If conditions are right, HAR-V could even withstand the harsh elements on Venus for
up to 120 days, far surpassing the Soviet record of just over two hours.
HAR-V handles the temperature by being built
out of stainless steel and titanium alloys, which can operate at these extremely high
temperatures and are impervious to the sulfuric acid content in the atmosphere
Now, HAR-V doesn't simply exist on the computer.
Jonathan and his team have actually started putting the design to the test.
So what we have here is what we call a Representative Rover Prototype.

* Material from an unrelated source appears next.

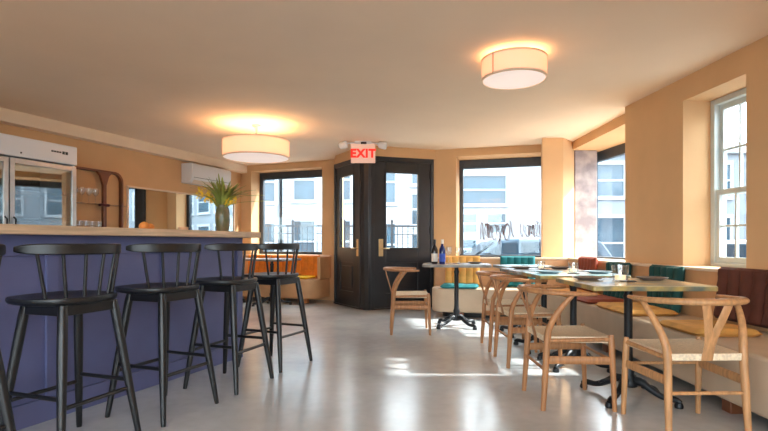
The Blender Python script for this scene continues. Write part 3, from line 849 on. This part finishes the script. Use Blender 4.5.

Now you'll notice it looks pretty different then the images of the CAD model or what anything
you'd expect to see driving on Venus.
What we're primarily demonstrating here is our mechanical drive system; the ability to
detect an obstacle with our simple bumper here out the front, and the ability to reverse,
back up, and continue to drive forward after we've detected that obstacle.
The prototype does a fine job with rocks, but Jonathan's got a lean team to work with,
so they crowdsourced ideas for a sensor to detect hills and holes.
Then they waited…
We were completely blown away by the response
We had architects.
We had artists, as well as engineering students and tinkerers.
I would've been thrilled with 50 concepts even, but instead we got over 500 concepts
submitted.
One of the incredible things about HAR-V is that, because it is mechanical
And we're trying to look at how to do things in a simpler way
whenever I'd talk to people about it, they connect with it in a different way and understand it and
start even giving ideas of how to do different operations
At the moment, the conceptual design for HAR-V is about 95% complete.
While Jonathan and his team are still working out the final details, he's already imagining
what HAR-V might uncover.
One is helping us understand the geologic variations across Venus and that can help
give you a lot of information for why the planet is the way it is.
Why is there a planet that's so similar to Earth in size, in location in the solar system,
but so extremely different from Earth?
How did Venus take this other backstory or change into this really hostile environment?
Of course, there's also the search for life beyond Earth.
We often hear the term life as we know it but what about life as we don't know it?
How could that exist, and what would it look like?
Venus has been our underexplored sibling for so long, but that's all about to change.
I should clarify that, scientifically, Venus is not an exoplanet, right?
An exoplanet is around another star.
Basically, it's a planet that's very different from Earth but similar enough that we might
expect it to harbor life, if we saw it around another star.